Page 62 - Week 01 - Tuesday, 7 December 2004

Next page . . . . Previous page . . . . Speeches . . . . Contents . . . . Debates(HTML) . . . . PDF . . . .


Mrs Dunne: Mr Speaker, before you rule it out, I would make the point that this is not seeking the Chief Minister’s view on the merit of the action at large, or the outcome of the action at large; it asks why the ACT government joined the existing action.

MR SPEAKER: Could you repeat the question, Mr Seselja?

MR SESELJA: Why has the ACT government joined the action against Coroner Doogan to try to force her to stand down from heading the coronial inquest into the 2003 bushfires?

MR SPEAKER: I will allow the question, but the minister should steer very clear of anything that could be construed to be sub judice. Otherwise, I will intervene.

MR STANHOPE: Thank you, Mr Speaker. I agree with you that the sub judice rule is very important and should be respected. In any question that goes to an issue before the courts there is a real issue about the extent to which it respects the separation of powers.

In relation to the decision the government took, I think members are aware that the coronial inquest has been sitting for a long time. It is a very important inquest, important to a lot of people within the ACT. A lot of emotional energy has been invested by a lot of people, and the government is very aware of the importance of the outcomes of the inquest and, indeed, the conduct of the inquest itself for many Canberrans, especially those Canberrans so directly affected by the fire.

As I say, the inquest has been conducted over a period of time. It has heard evidence from a significant number of witnesses; it has compiled significant amounts of information. It is the case that, during the conduct of the inquest, information has come to hand. It came to the attention of those represented at the inquest, specifically through the advice of learned counsel to the territory’s legal advisers in relation to a concern as a result of some of that information, that the coroner may have created a perception of bias in those circumstances.

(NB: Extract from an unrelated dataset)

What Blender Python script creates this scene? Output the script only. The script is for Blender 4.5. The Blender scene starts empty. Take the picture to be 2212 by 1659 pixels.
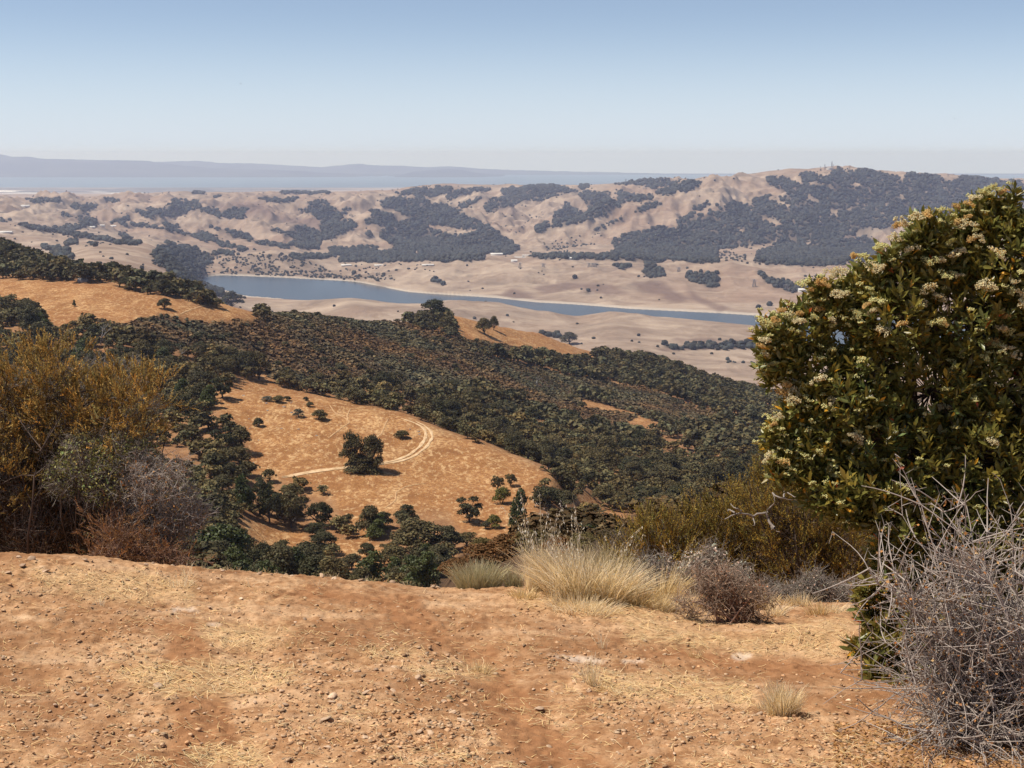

It was open to individuals represented before the inquiry—indeed, open to the territory representative for the inquiry—to consider whether, as a result of an apprehension of bias, it would be appropriate, in the interests of justice, to ensure that that issue was raised. Indeed, it was raised before the coroner. The issue was raised before the coroner as to whether, as a result of certain incidents and certain information, it could be rightly presumed that there was an apprehension of bias.

MR SPEAKER: Mr Stanhope, I think we are going to the issue that is now going to be a matter that the courts will consider.

MR STANHOPE: Well, they certainly are, Mr Speaker.

MR SPEAKER: And I am very mindful of the sub judice convention and quite cautious about allowing any debate that might impinge on matters that come before the courts. I repeat my anxiety about going too close to issues that may have in fact been considered by the court, including a discussion about the issue of advice in the context of the matter which is being brought back to the courts.